We have already seen potential Democrat campaign themes. Vermont Senator Bernie Sanders, a Socialist who votes with the Democrats, wants more free government handouts under the guise of “redistribution” paid for by a huge reduction in our military. That will not reassure doubting allies like Japan or Korea who have long depended on our military umbrella.

Massachusetts Senator Elizabeth Warren, who says she’s not running but has major supporters and the White House urging her on, has promised to go after large corporations and banks to pay for more social services for middle class Americans. Her claim to fame is the expression “you didn’t build that,” repeated shortly thereafter in clumsier fashion by Barack Obama.

And New York Senator Hillary Clinton, slow to stake out an electoral strategy other than her gender, has also spoken out against “fat cat bankers.” That’s an interesting formulation given the amount of money those same bankers have lavished on her.

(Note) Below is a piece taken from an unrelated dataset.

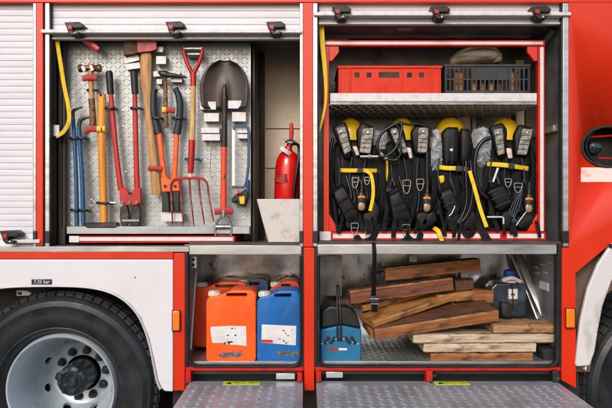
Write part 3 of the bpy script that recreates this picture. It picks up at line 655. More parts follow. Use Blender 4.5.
t = tool('shovel', 'pointed dark steel shovel hanging blade up with chipped orange handle', 'shovel', (224,233))
# dished blade
b = MB(); rows = []
for i in range(15):
    v = i/14; py = 59.5+v*49.5
    hw = 24.5*math.sqrt(max(0, 1-max(0,1-(v+.012)/.62)**2.1)) if v < .62 else 24.5-max(0,(v-.62))*4
    if i == 14: hw = 20
    row = []
    for j in range(17):
        u = -1+2*j/16
        ridge = .016*math.exp(-(u*6)**2)*min(1, max(0, (v-.25)*1.8))
        dish = .022*(u*u)-.012*(1-v)
        row.append(b.bm.verts.new(P(224.5+u*hw, py, yt-.012)+Vector((0, -dish-ridge+.014, 0))))
    rows.append(row)
for A, B in zip(rows, rows[1:]):
    for j in range(16): b._f([A[j], B[j], B[j+1], A[j+1]], spadem)
bl_ = b.build('blade', t); sm = bl_.modifiers.new('s','SOLIDIFY'); sm.thickness = .0025
MB().sweep(PT([(224.5,84),(224.5,100),(224.6,120),(224.2,147)],yt-.014), [.014,.032,.028,.032], dsteel, n=14).build('socket', t)
MB().sweep(PT([(224.2,145),(223.8,170),(223.6,212)],yt-.014), [.031,.031,.034], ormix, n=14).build('handle', t)
b = MB(); b.sweep(PT([(223.6,210),(223.6,217)],yt-.02), .03, steel, k=0); b.sweep(PT([(216,236),(215.5,228),(218,220),(223.5,216.5),(229,220),(231.5,228),(231,236)],yt-.02), .014, steel, t=.022, k=5); b.build('grip_frame', t)
MB().sweep(PT([(216,227),(231,227)],yt-.02), .03, steel, k=0, n=14).build('grip_bar', t)
b = MB().pbox(216,229,231,236,yt-.012,yt-.002,dsteel); b.build('grip_plate', t)
t = tool('hacksaw', 'navy blue framed hacksaw hanging right of the shovel', 'hacksaw', (240,190))
b = MB().sweep(PT([(234.5,130),(234.5,126.5),(236,126),(245,126.2),(248.5,128),(249,135),(248.6,165),(246.5,182),(244,187.5),(232,187)],yt-.012), .014, hsaw, t=.012, k=0, sq=.6, n=8); b.build('frame', t)
MB().box(P(232.2,188,yt-.01), P(234.6,129,yt-.0085), chrome).build('blade', t)
MB().sweep(PT([(247.5,180),(248,190),(246,197)],yt-.012), .022, hsaw, t=.02).build('handle', t)
# ------------------------------------------------------------------ extinguisher and bin
t = thing('fire_extinguisher', 'red fire extinguisher leaning behind the scuffed white bin', 'fire extinguisher', P(284,243,.30))
ye = .30; ax = (P(288.5,150,ye)-P(285,240,ye)); 
r_ = 12.6*K(ye)
prof_l = ax.length
b = MB().lathe([(0,0),(r_*.9,.0),(r_,.012),(r_,prof_l*.80),(r_*.93,prof_l*.88),(r_*.7,prof_l*.955),(r_*.3,prof_l),(r_*.28,prof_l+.02),(0,prof_l+.02)], (0,0,0), redext, n=36)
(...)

No matter what you think of former Republican candidate Mitt Romney it’s hard to argue with his unscripted statement 47 percent of voters would support the Democrats because they have come to depend on government support in our tepid economy. What he implied without precisely saying it is this dependency is economically unsustainable and corrosive to American private enterprise.

President Obama will not have to pay the piper because the bill will come due after he will leave office. Future elected officials will be left to pick up the pieces. The class envy fostered by Democrat candidates will not pay the huge deficit Obama has incurred. Hope and change won’t either: it’s a slogan, not a policy.

Our next president needs to do more than attack success. He or she needs to restore America’s can-do attitude and stop encouraging dependency. And voters need to be more discerning — a tall order for people who can’t find a decent job.

Fred LaSor is a retired Foreign Service Officer living in Minden.